My mom had bought me nice new white T-shirts from Wal-Mart and brought them to the Austin show, and I pulled mine off over my head so it wouldn't get ruined. Back home in Texas you learn early that if you're going to whoop, holler and behave like a jackass, it's best to go shirtless.

It was time to open up a party ball o' whup-ass on this kid. I wanted to throw this entire paper bowl of salsa at him, but it was too early in the game, so I put it over my head like a pizza hat instead, salsa running down my sideburns on either side past my ears. Then I tucked my chin into my chest and hit him in the middle like a linebacker. Though some would blame a third party, I believe it was Dave who then threw the tray of creamy yellow potato salad across the floor. For this, I apologize on his behalf to the entire custodial staff of the club, or at least to the person who cleans the rugs, should such a person exist, which they do not.

I grabbed the last catering tray (coleslaw! the coup de grace of any food fight), chased him out of the room and into the club, both of us deafened by the Format's encore. Halfway to the back, the coleslaw flipped over. I managed to keep hold of the empty tray for another second, but slipped on slaw and went straight down. A crowd quickly, to no one's surprise. Tried to stand and keep running, arms pinwheeling, legs treadmilling, and wound up face down in the same spot again.

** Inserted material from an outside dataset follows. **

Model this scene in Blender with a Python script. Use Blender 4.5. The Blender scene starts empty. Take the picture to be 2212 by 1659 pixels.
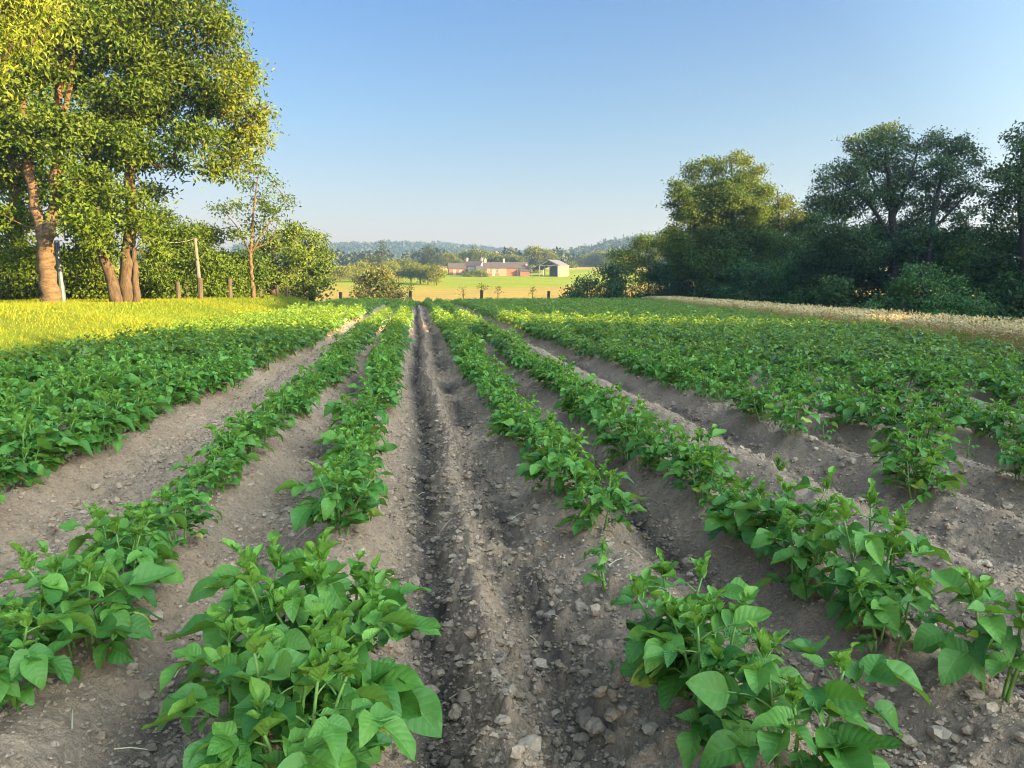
import bpy, math, random
import numpy as np
from mathutils import Vector

random.seed(7)
R = np.random.default_rng(11)
scn = bpy.context.scene
COL = scn.collection
rad = math.radians

# ------------------------------------------------------------------ camera
F_PX, CX, CY, HOR, VPX = 1661.0, 1106.0, 829.5, 620.0, 900.0
CAMH = 1.40
YAW = math.atan((CX - VPX) / F_PX)
PITCH = math.atan((CY - HOR) / F_PX)
cd = bpy.data.cameras.new('camera')
cam = bpy.data.objects.new('camera', cd)
COL.objects.link(cam)
cd.sensor_width = 36.0
cd.lens = 36.0 * F_PX / 2212.0
cd.clip_start, cd.clip_end = 0.05, 8000
cam.location = (0, 0, CAMH)
cam.rotation_euler = (math.pi / 2 - PITCH, 0, -YAW)
scn.camera = cam
FW = np.array([math.sin(YAW) * math.cos(PITCH), math.cos(YAW) * math.cos(PITCH), -math.sin(PITCH)])
RT = np.array([math.cos(YAW), -math.sin(YAW), 0.0])
UP = np.cross(RT, FW)
C0 = np.array([0, 0, CAMH])


def P(px, py, d):
    """world point seen at measured place (px, py) of the survey photo, d metres ahead"""
    return C0 + d * (FW + RT * (px - CX) / F_PX + UP * (CY - py) / F_PX)


def proj(p):
    q = np.asarray(p) - C0
    d = q @ FW
    return CX + F_PX * (q @ RT) / d, CY - F_PX * (q @ UP) / d, d


# ------------------------------------------------------------------ noise
def _h(ix, iy, s):
    n = (ix.astype(np.int64) * 374761393 + iy.astype(np.int64) * 668265263 + s * 982451653) & 0xFFFFFFFF
    n = ((n ^ (n >> 13)) * 1274126177) & 0xFFFFFFFF
    n = ((n ^ (n >> 16)) * 2246822519) & 0xFFFFFFFF
    return ((n ^ (n >> 15)) & 0xFFFFFF) / float(0xFFFFFF)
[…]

Later, washing potato salad out of my jeans in the bathroom, I felt my mood lift. It always surprises me, the absurd situations in which we can find ourselves suddenly and truly happy. But it was neither impromptu laundry that did the trick, nor airborne foodstuffs. My advice to you: exercise. A little running in place is good for anybody.

1 Comments:

At 1:52 PM, Blogger Mad Cat Quilts said...

I'm glad the when you pull this shit at The Fall, you at least leave your shirt on.